The summer of 2023 saw a new record as Americans surpassed an astonishing $1 trillion in credit card debt, according to the Federal Reserve Bank of New York. The coupling of both high interest rates and inflation are taking a toll on households across the country and across all income levels. In today's financial landscape, the increase in credit card debt has emerged as a significant concern for individuals and families who are facing increased financial hardships. 401K accounts are also seeing hits as hardship withdrawals have increased by 36% since Q2 2022, according to a Bank of America analysis.
As a credit union, you distinguish yourself as a community-focused institution that aims to benefit its members. Since your institution prioritizes the financial wellbeing of its members over profit maximization, your mission and services make your credit union well-positioned to help guide its members through turbulent times. Here are some ways you can significantly contribute to helping your members confront the rise of credit card debt.
Financial Education
As a credit union, you are infamously known for being committed to enhancing the financial literacy of your members. With comprehensive financial education programs, workshops, and resources, you’re able to equip individuals with the knowledge and skills needed to make informed decisions regarding credit card usage and debt management. This opportunity to become a trusted partner and advisor for your members is priceless.

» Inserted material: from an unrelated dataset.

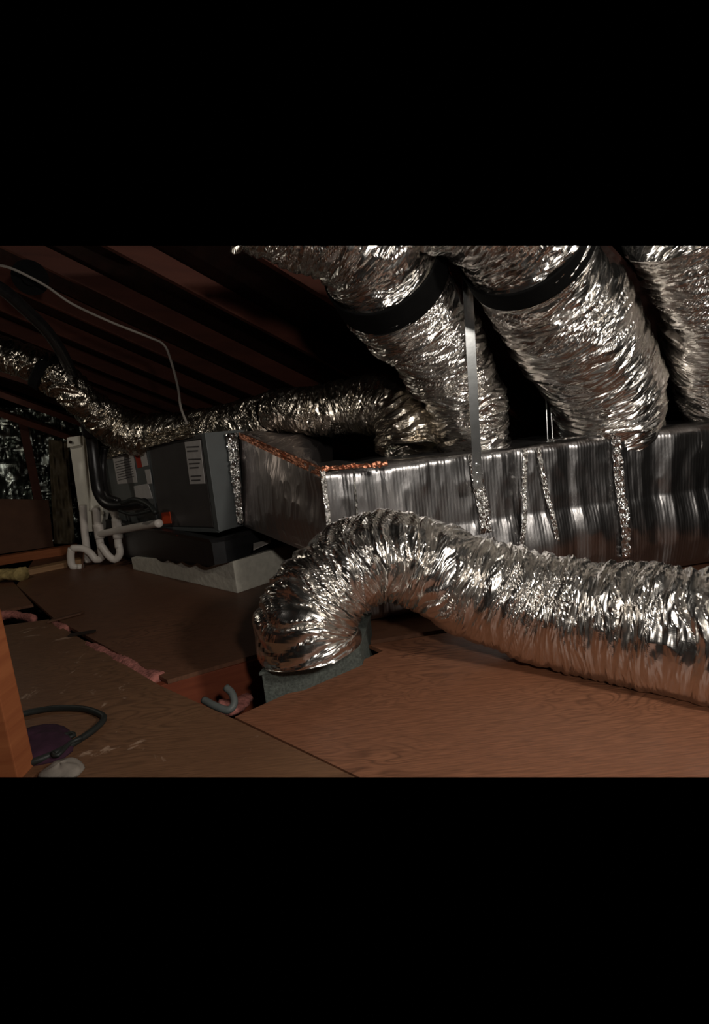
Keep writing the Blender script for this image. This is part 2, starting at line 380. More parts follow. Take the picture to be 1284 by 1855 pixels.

Also offering personalized financial counseling services helps your members devise effective debt repayment plans. These counseling sessions offer guidance on budgeting, saving, and implementing strategies to reduce debt.
Low-Interest Credit Cards
Many credit unions provide low-interest credit card options to their members — one of the perks of being not-for-profit. Reaching out to those who would be best suited for this option not only benefits your members, but you as well. These cards typically feature competitive interest rates, minimal fees, and transparent terms, making them a more affordable alternative to mainstream credit cards.
Debt Consolidation Loans
Credit unions offer debt consolidation loans that enable members to merge their high-interest credit card balances into a single, lower-interest loan. This simplifies the debt repayment process while reducing the overall interest expenses. Consider utilizing tools that can streamline this process to help more of your members faster and more efficiently.
Member-Centric Structure
Since your institution operates as a member-owned and member-operated entity, you are ensuring that decisions are made with the best interests of members in mind. This cooperative structure fosters trust and accountability that can sometimes be lacking in traditional banking institutions. In times of economic adversity, you exhibit flexibility and willingness to collaborate with members facing financial challenges. Your ability to work with your members and offer various options can help to provide temporary relief from the overwhelming and sinking feeling of their debts.
The escalating issue of credit card debt demands attention with this freshly reached $1 trillion record. Nevertheless, you are there, to stand as a reliable partner and offer essential assistance to your members. By promoting financial education along with your robust list of member-centric services, your credit union will keep empowering its members to regain control of their finances.